The advent of no-fault divorces in the 1970's caused the divorce rate in the United States to increase significantly and stay high. Today, it hovers around 50 percent. And in fact, some experts believe that changes in society and law in the near future will cause the divorce rate to increase at an even faster pace.

Upon divorce, many people want to disinherit their former spouses - that is, make sure the ex-spouse receives nothing in the event of one's death. A common misconception is that individuals can disinherit their spouse simply by writing them off your trust or will. The truth is that the process of disinheriting a spouse is difficult in most states, particularly Florida. Therefore, if you're getting divorced - and, more crucially still, if you're getting remarried - it is important that you update your estate plan appropriately.

In Florida, disinheritance is especially complex

In Florida, even if you are separated, your surviving spouse is permitted to 30 percent of your estate in the event of your death. Known as an elective share, this portion of your estate consists of an extensive list of property and assets, which are listed in Florida Statute 732.2035. This law was passed to prevent situations in which the surviving spouse is left with nothing.
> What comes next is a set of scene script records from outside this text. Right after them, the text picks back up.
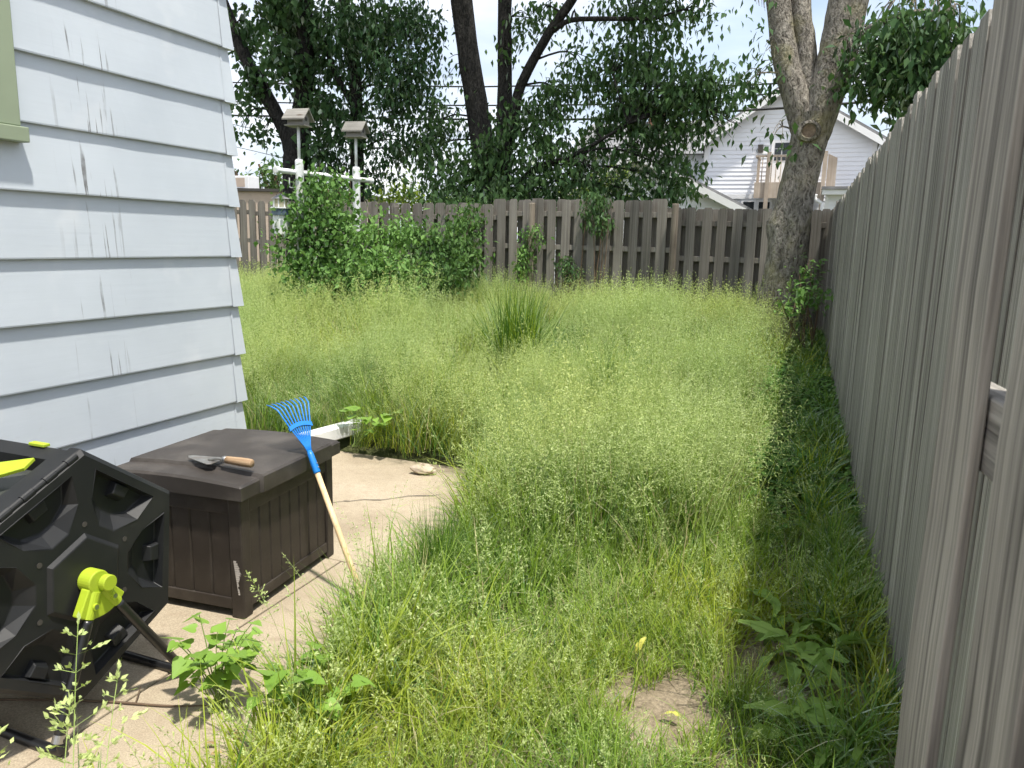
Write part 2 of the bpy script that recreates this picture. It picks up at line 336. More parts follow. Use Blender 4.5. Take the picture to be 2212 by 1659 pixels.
# ground: one sheet, finer near the camera, sinking under the patio
xs = sorted(set([-900, -400, -150, -80, -40, -25] + [round(-16+.4*i, 2) for i in range(50)] + [8, 15, 30, 80, 200, 900]))
ys = sorted(set([-300, -60, -15] + [round(-4+.4*i, 2) for i in range(46)] + [18, 25, 40, 80, 200, 600, 1500]))
V = []; F = []
for y in ys:
    for x in xs:
        z = gz(x, y)+(.02*math.sin(x*2.1+y)*math.cos(y*1.7) if -14 < x < 2 and 1 < y < 12 else 0)-.012
        if -3.6 < x < -1.3 and y < 5.0: z = -.075
        V.append((x, y, z))
nx = len(xs)
for j in range(len(ys)-1):
    for i in range(nx-1): F.append((j*nx+i, j*nx+i+1, (j+1)*nx+i+1, (j+1)*nx+i))
g = MB(); g.add(V, F); o = g.build('ground', M['soil'], smooth=True); o['kind'] = 'structure'
# patio of concrete slabs with open joints
pat = bpy.data.objects.new('patio', None); COL.objects.link(pat); pat['kind'] = 'structure'; pat.location = (-2.2, 2.2, 0)
for x0, x1, y0, y1 in [(-3.31, -2.104, -.9, .9), (-2.096, -1.22, -.9, .9), (-3.31, -2.104, .906, 3.08), (-2.096, -1.22, .906, 3.08), (-3.31, -1.72, 3.086, 4.8), (-4.4, -3.316, 3.5, 4.8)]:
    b = MB(); b.box(x0+2.2, x1+2.2, y0-2.2, y1-2.2, -.1, random.uniform(0, .003)); b.build('slab', M['concrete'], pat, bevel=.005)
cr = MB(); cp = []
for k in range(15):
    tt = k/14; cp.append((-2.72+.62*tt+random.uniform(-.015, .015)+2.2, 3.72+.50*tt+random.uniform(-.02, .02)-2.2))
for k in range(14):
    (xa, ya), (xb, yb) = cp[k], cp[k+1]; ww = .003+.003*random.random()
    cr.add([(xa, ya-ww, .0062), (xb, yb-ww, .0062), (xb, yb+ww, .0062), (xa, ya+ww, .0062)], [(0, 1, 2, 3)])
cr.build('crack', M['dark_trim'], pat)

# ---- house at the left, hung with wide pale boards
H = thing('house', (SID_X, 1.2, 0), 'pale blue house corner clad in wide lapped boards with dark drip stains', 'house')
def hl(x, y, z): return (x-SID_X, y-1.2, z)
HC = 3.43
b = MB(); b.box(-4.2, -.004, -3.4, HC-1.2-.004, 0, 3.42); b.build('wall', M['siding'], H)
b = MB(); b.box(-4.25, .012, -3.5, HC-1.2+.012, 0, SID_Z0-.012); b.build('foundation', M['concrete'], H)
for k in range(12):
    z = SID_Z0+k*SID_E; y0, y1 = -3.4, HC-1.2-.048
    if SID_E*k+SID_Z0 > 1.9: segs = [(-3.4, -.32), (1.0, y1)] if z < 3.05 else [(y0, y1)]
    else: segs = [(y0, y1)]
    for ya, yb in segs:
        b = MB(); wob = random.uniform(-.002, .002)
        n = 8; prof = [(.004, z+SID_E+.012), (.026+wob, z+.006), (.025+wob, z), (.002, z)]
        vs = []
        for i in range(n+1):
            yy = ya+(yb-ya)*i/n; d = random.uniform(-.0015, .0015)
            vs += [(px+d*(pz < z+.1), yy, pz+d*.6) for px, pz in prof]
        fs = [(i*4+j, (i+1)*4+j, (i+1)*4+j+1, i*4+j+1) for i in range(n) for j in range(3)]
        fs += [(0, 1, 2, 3), tuple(n*4+j for j in (3, 2, 1, 0))]
        b.add(vs, fs); b.build('siding_board', M['siding'], H)
    b = MB(); Y0, Y1 = HC-1.2-.055, HC-1.2; e = .003   # folded metal cap over the corner of each course
    tt, bb = .007, .028
    b.add([(tt, Y0, z+SID_E+.005), (bb+e, Y0, z-.004), (tt, Y1+tt, z+SID_E+.005), (bb+e, Y1+bb+e, z-.004), (-.06, Y1+tt, z+SID_E+.005), (-.06, Y1+bb+e, z-.004), (0, Y0, z-.004), (0, Y1, z-.004), (-.06, Y1, z-.004)],
          [(0, 1, 3, 2), (2, 3, 5, 4), (1, 6, 7, 3), (3, 7, 8, 5)])
    b.build('corner_cap', M['siding'], H)
win = MB(); win.box(-.02, .010, -.32, .94, 2.0, 3.02); win = win.build('window', M['glass'], H)
for ya in (.90, -.338):
    b = MB(); b.box(-.02, .058, ya, ya+.108, 1.996, 3.05); b.build('window_trim', M['trim'], win, bevel=.004)
b = MB(); b.box(-.02, .072, -.37, 1.03, 1.936, 1.994); b.build('window_sill', M['trim'], win, bevel=.004)
b = MB(); b.box(-.01, .03, -.226, .898, 2.48, 2.53); b.box(-.01, .026, .84, .898, 1.998, 2.479); b.build('sash', M['vinyl_trim'], win)

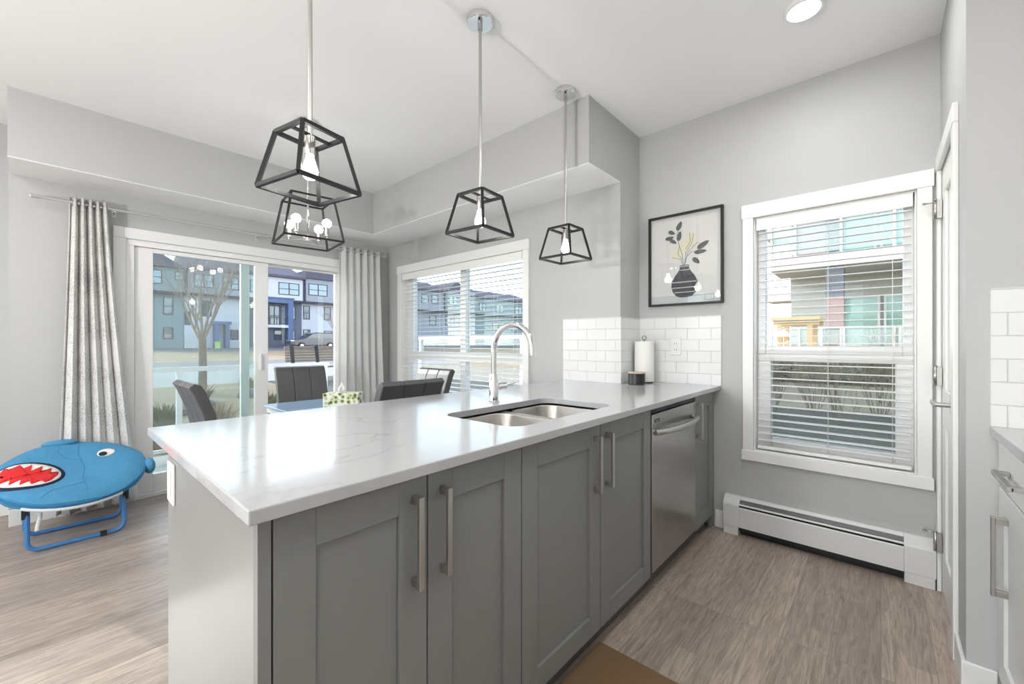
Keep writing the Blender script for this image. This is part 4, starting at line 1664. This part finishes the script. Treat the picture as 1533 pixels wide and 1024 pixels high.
def hwin(t, x0, x1, z0, z1, yf, mull=0, glass=None):
    b = MB()
    w = 0.07
    b.box(x0, x1, yf - 0.06, yf + 0.02, z1 - w, z1)
    b.box(x0, x1, yf - 0.06, yf + 0.02, z0, z0 + w)
    b.box(x0, x0 + w, yf - 0.06, yf + 0.02, z0 + w, z1 - w)
    b.box(x1 - w, x1, yf - 0.06, yf + 0.02, z0 + w, z1 - w)
    if mull:
        xm = (x0 + x1) / 2
        b.box(xm - 0.04, xm + 0.04, yf - 0.06, yf + 0.02, z0 + w, z1 - w)
    zm = z0 + (z1 - z0) * 0.48
    b.box(x0 + w, x1 - w, yf - 0.05, yf + 0.01, zm - 0.03, zm + 0.03)
    f = b.build('window', M_drk, t)
    MB().box(x0 + w, x1 - w, yf - 0.02, yf + 0.015, z0 + w, z1 - w).build('pane', glass or M_wglass2, f)


HY = 50.0
HZ = terr(HY)


def townhouse(label, x0, x1, wall, wall_low, windows, split=5.95, eave=8.45, roof='pitch', out=0.8):
    t = thing('townhouse', label, 'house', ((x0 + x1) / 2, HY + 4, HZ), 'row of townhouses across the street')
    b = MB()
    x0 += 0.02
    x1 -= 0.02
    b.box(x0, x1, HY + out, HY + 9, HZ - 0.4, split)
    b.build('lower_wall', wall_low, t)
    b = MB()
    b.box(x0, x1, HY, HY + 9, split, eave)
    b.build('upper_wall', wall, t)
    b = MB()
    b.box(x0, x1, HY - 0.12, HY + 0.0, split - 0.12, split + 0.12)
    for x in (x0 + 0.06, x1 - 0.06):
        b.box(x - 0.06, x + 0.06, HY - 0.10, HY, split, eave)
    b.build('trim_band', M_drk, t)
    b = MB()
    if roof == 'pitch':
        b.prism([(x0, HY - 0.5, eave), (x0, HY - 0.5, eave + 0.25), (x0, HY + 4.5, eave + 2.0), (x0, HY + 9.5, eave + 0.25), (x0, HY + 9.5, eave)], (x1 - x0, 0, 0))
    elif roof == 'gable':
        xm = (x0 + x1) / 2
        b.prism([(x0, HY - 0.5, eave), (xm, HY - 0.5, eave + 1.7), (x1, HY - 0.5, eave)], (0, 10, 0))
    else:
        b.box(x0, x1, HY - 0.35, HY + 9.2, eave, eave + 0.30)
        b.box(x0 + 0.1, x1 - 0.1, HY - 0.1, HY + 9.0, eave + 0.30, eave + 0.95)
    b.build('roof', M_roof, t)
    for x0_, x1_, z0, z1, mull in windows:
        hwin(t, x0_, x1_, z0, z1, HY if z0 > split else HY + out, mull, M_wglass2 if z0 > split else M_wglass)
    return t


def portico(t, x0, x1, z1, mt, yd=1.0):
    """deep framed entry with a balcony: two piers, beam, slab, balustrade"""
    b = MB()
    b.box(x0, x0 + 0.55, HY - 0.25, HY + 0.85, HZ - 0.3, z1)
    b.box(x1 - 0.55, x1, HY - 0.25, HY + 0.85, HZ - 0.3, z1)
    b.box(x0 + 0.55, x1 - 0.55, HY - 0.25, HY + 0.85, z1 - 0.5, z1)
    b.box(x0 - 0.1, x1 + 0.1, HY - 0.35, HY + 0.85, z1, z1 + 0.12)
    b.build('portico', mt, t)
    b = MB()
    b.box(x0 + 0.55, x1 - 0.55, HY - 0.30, HY + 0.85, 2.92, 3.22)
    b.build('balcony_slab', M_sidA, t)
    b = MB()
    b.box(x0 + 0.55, x1 - 0.55, HY - 0.28, HY - 0.23, 4.05, 4.12)
    for x in (x0 + 0.6, (x0 + x1) / 2, x1 - 0.6):
        b.box(x - 0.03, x + 0.03, HY - 0.28, HY - 0.23, 3.22, 4.05)
    b.build('balustrade', M_drk, t)


t = townhouse('grey-green townhouse with gable roof at the left pane of the patio door', 3.6, 8.95, M_sidC, M_sidC,
              [(8.15, 8.85, 7.2, 8.0, 0), (6.2, 7.2, 6.7, 8.0, 0), (7.40, 8.15, 3.9, 5.6, 0), (7.40, 8.15, 1.6, 2.7, 0), (5.6, 6.5, 3.9, 5.4, 0)], split=5.95, eave=8.3, roof='gable')
t2 = townhouse('white and grey townhouse with garage behind the bare tree', 8.95, 13.9, M_sidB, M_sidA,
               [(9.6, 11.2, 6.7, 8.0, 1), (12.0, 13.4, 6.7, 8.0, 1), (9.0, 9.5, 3.0, 4.3, 0), (12.82, 13.55, 1.55, 2.6, 0), (10.4, 11.2, 3.9, 5.5, 0)], split=5.95, eave=8.4, roof='pitch')
MB().box(9.0, 10.2, HY + 0.70, HY + 0.82, HZ - 0.1, 2.1).build('garage_door', M_garage, t2)
b = MB()
for x in (11.3, 12.2):
    b.box(x, x + 0.35, HY - 0.1, HY + 0.78, HZ - 0.3, 3.1)
b.box(11.1, 12.7, HY - 0.2, HY + 0.78, 3.1, 3.4)
b.build('entry_porch', M_bluep, t2)
t3 = townhouse('pale townhouse with slate-blue framed balcony at the right pane of the patio door', 13.9, 19.95, M_sidA, M_sidD,
               [(17.2, 19.39, 6.63, 8.0, 1), (18.74, 19.28, 3.94, 5.43, 0), (18.70, 19.25, 1.56, 2.62, 0), (16.99, 17.82, 1.55, 2.66, 0), (16.45, 17.6, 3.25, 5.4, 1), (14.4, 15.6, 6.63, 8.0, 1)], split=5.95, eave=8.5, roof='pitch')
portico(t3, 15.2, 18.67, 6.15, M_bluep)
t4 = townhouse('lilac-grey flat-roofed townhouse behind the parked vehicle', 19.95, 26.4, M_sidB, M_sidA,
               [(20.44, 22.63, 6.82, 8.2, 1), (20.14, 20.89, 4.01, 5.61, 0), (22.6, 23.4, 4.01, 5.61, 0), (20.14, 20.95, 2.0, 2.81, 0), (22.6, 23.6, 1.5, 2.7, 0)], split=5.95, eave=8.75, roof='flat')
t5 = townhouse('townhouse half hidden by the pale curtain', 26.4, 33.0, M_sidA, M_sidD,
               [(27.4, 29.4, 6.7, 8.0, 1), (30.4, 32.2, 6.7, 8.0, 1), (28, 29, 3.9, 5.4, 0), (30.4, 31.4, 3.9, 5.4, 0)], roof='pitch')
t6 = townhouse('grey townhouse behind the left half of the dining window', 33.0, 40.6, M_sidB, M_sidB,
               [(36.4, 37.6, 7.1, 8.4, 0), (34, 35.2, 3.9, 5.4, 0), (38.4, 39.6, 3.9, 5.4, 0), (38.2, 39.4, 7.1, 8.4, 0)], eave=8.9, roof='pitch')
t7 = townhouse('gabled townhouse behind the mullion of the dining window', 40.6, 45.2, M_sidC, M_sidB,
               [(41.5, 43.2, 7.2, 8.5, 1), (41.5, 42.6, 3.9, 5.4, 0), (43.3, 44.2, 3.9, 5.4, 0)], eave=9.2, roof='gable')
t8 = townhouse('long slate townhouse block behind the right half of the dining window', 45.2, 62.0, M_sidC, M_sidC,
               [(52, 54, 6.6, 7.9, 1), (57, 59, 6.6, 7.9, 1), (48, 49.5, 6.6, 7.9, 1), (52, 53.5, 3.4, 4.9, 0), (57, 58.5, 3.4, 4.9, 0)], eave=8.7, roof='pitch')

# green bin by the houses
bn = thing('garbage_bin', 'small lime green bin in front of the townhouses, left pane', 'bin', (11.2, 48.6, terr(48.6)))
M_lime = mat('lime_plastic', rgb(170, 205, 110), 0.5)
z = terr(48.6)
MB().prism([(11.0, 48.4, z), (11.4, 48.4, z), (11.4, 48.8, z), (11.0, 48.8, z)], (0, 0, 0.6)).build('tub', M_lime, bn, bevel=0.03)
MB().box(10.96, 11.44, 48.36, 48.84, z + 0.6, z + 0.68).build('lid', M_lime, bn, bevel=0.02)

# vehicle
car = thing('suv', 'dark navy car parked across the street above the bench', 'car', (18.9, 45, terr(45)))
M_carp = mat('navy_car_paint', rgb(34, 38, 58), 0.2, spec=0.6, coat=0.6)
M_carg = mat('car_glass', rgb(58, 66, 88), 0.05, spec=0.8)
M_tyre = mat('tyre_rubber', (0.02, 0.02, 0.02, 1), 0.8)
zc = terr(45)
cx0, cx1 = 16.35, 21.15
def cz(z):
    return zc + z
prof = [(cx0, 0.42), (cx0, 0.80), (cx0 + 0.25, 0.98), (cx0 + 1.25, 1.10), (cx0 + 2.05, 1.62), (cx0 + 2.4, 1.70), (cx0 + 4.2, 1.70), (cx0 + 4.65, 1.10), (cx1, 0.98), (cx1, 0.42), (cx0 + 4.4, 0.32), (cx0 + 0.4, 0.32)]
b = MB()
b.prism([(x, 44.0, cz(z)) for x, z in prof], (0, 1.8, 0))
b.build('body', M_carp, car, bevel=0.09, seg=3)
for pts in ([(cx0 + 1.50, 1.14), (cx0 + 2.10, 1.56), (cx0 + 2.85, 1.60), (cx0 + 2.85, 1.14)], [(cx0 + 2.95, 1.14), (cx0 + 2.95, 1.60), (cx0 + 4.15, 1.60), (cx0 + 4.45, 1.14)]):
    MB().prism([(x, 43.985, cz(z)) for x, z in pts], (0, 0.03, 0)).build('side_window', M_carg, car)
for x in (cx0 + 0.95, cx1 - 0.95):
    for y in (43.99, 45.81):
        w = MB().lathe((x, y, cz(0.34)), [(0.20, -0.1), (0.33, -0.1), (0.34, -0.06), (0.34, 0.06), (0.33, 0.1), (0.2, 0.1)], 24, axis='Y').build('wheel', M_tyre, car)
        MB().lathe((x, y, cz(0.34)), [(0.02, -0.11), (0.19, -0.105), (0.2, -0.08), (0.2, 0.08)], 18, axis='Y').build('hubcap', M_nickel, w)
MB().box(cx0 - 0.02, cx0 + 0.22, 43.98, 44.25, cz(0.78), cz(0.92)).build('headlight', M_white, car)

# bench
bh = thing('park_bench', 'weathered wood slat bench back with black straps beside the sidewalk', 'bench', (6.1, 13.1, terr(13)))
M_bwood = mat('grey_bench_wood', rgb(132, 120, 108), 0.8, vary=(6, 0.15))
b = MB()
for k in range(6):
    z0 = 0.640 + k * 0.080
    b.box(4.66, 7.4, 13.0 + 0.02 * k, 13.035 + 0.02 * k, z0, z0 + 0.068)
b.build('back_slats', M_bwood, bh)
b = MB()
for k in range(4):
    b.box(4.66, 7.4, 12.55 + k * 0.11, 12.64 + k * 0.11, 0.46, 0.50)
b.build('seat_slats', M_bwood, bh)
for x in (4.86, 5.58, 6.35, 7.1):
    b = MB()
    b.bar((x, 12.98, 0.55), (x, 13.10, 1.13), 0.10, 0.03, up=(0, 1, 0))
    b.box(x - 0.05, x + 0.05, 12.5, 13.0, 0.41, 0.46)
    b.box(x - 0.05, x + 0.05, 12.93, 13.0, terr(13) - 0.05, 0.56)
    b.box(x - 0.05, x + 0.05, 12.5, 12.57, terr(13) - 0.05, 0.42)
    b.build('strap_frame', M_black, bh)


# trees and shrubs ---------------------------------------------------
M_bark = mat('grey_bark', rgb(128, 112, 98), 0.9, bump=(30, 0.4), vary=(6, 0.2))
M_twig = mat('pale_twig', rgb(150, 134, 120), 0.9)


def grow(b, p, d, ln, r, depth, rnd, up=0.25, spread=0.5):
    segs = 3
    pts, rs = [p.copy()], [r]
    q = p.copy()
    dd = d.copy()
    for i in range(segs):
        dd = (dd + Vector((rnd.uniform(-1, 1), rnd.uniform(-1, 1), rnd.uniform(-0.3, 1))) * 0.10).normalized()
        q = q + dd * ln / segs
        pts.append(q.copy())
        rs.append(r * (1 - 0.45 * (i + 1) / segs))
    b.tube(pts, rs, 5 if depth > 1 else 3, cap=False)
    if depth <= 0:
        return
    for k in range(rnd.choice((3, 4)) if depth > 1 else 3):
        i = rnd.randint(1, segs)
        a = rnd.uniform(0, 2 * PI)
        side = Vector((math.cos(a), math.sin(a), 0))
        nd = (dd * 0.8 + side * spread + Vector((0, 0, up))).normalized()
        grow(b, pts[i], nd, ln * rnd.uniform(0.6, 0.85), rs[i] * 0.6, depth - 1, rnd, up, spread)


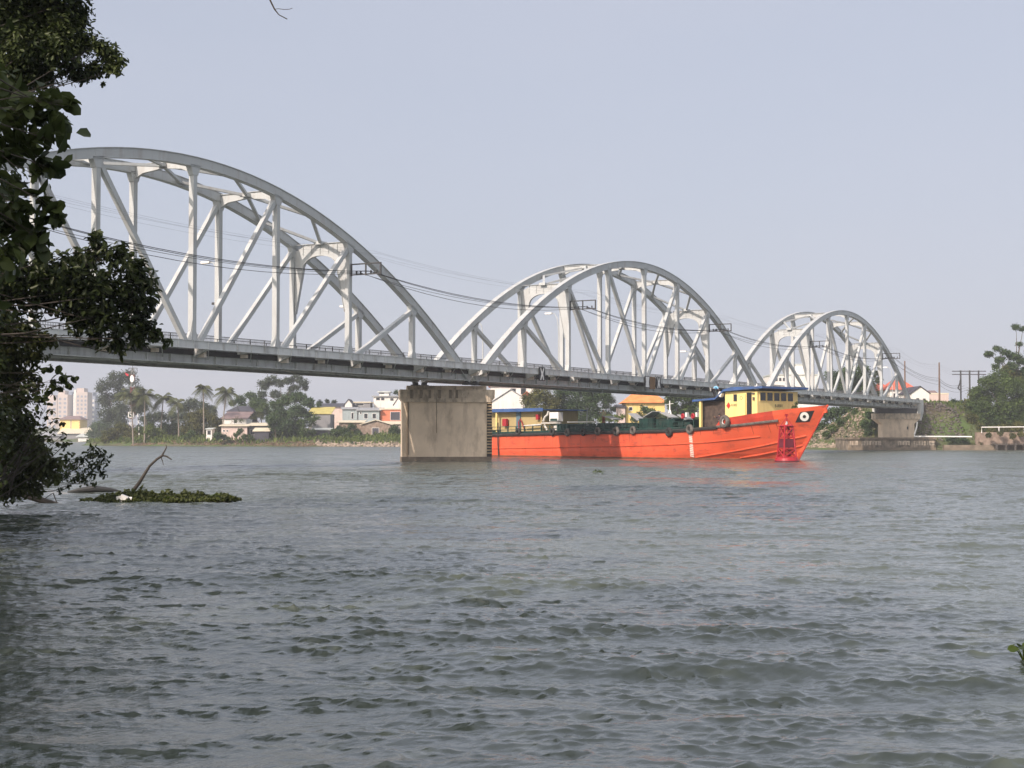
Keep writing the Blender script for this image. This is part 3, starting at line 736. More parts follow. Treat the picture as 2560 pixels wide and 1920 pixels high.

As our state has somewhat stringent regulations when it comes to disinheriting, it is likely that you will need a skilled attorney to navigate the process.

Likewise, a common mistake individuals make is the failure to re-designate the beneficiaries on their retirement accounts and life insurance policies. Even if the spouse's name is removed from one's will, he or she will receive benefits unless their name is removed from the plans themselves. In other words, the beneficiary trumps the will.

Passivity doesn't pay. (Or rather, it only pays your former spouse.)

Disinheritance is an active process. You cannot cut people out of your estate plan simply on a whim. Rather, doing so requires careful consideration and ongoing attention. And, in most cases, working with an experienced professional is key to ensuring that your loved ones receive what you want them to, and your former loved ones don't.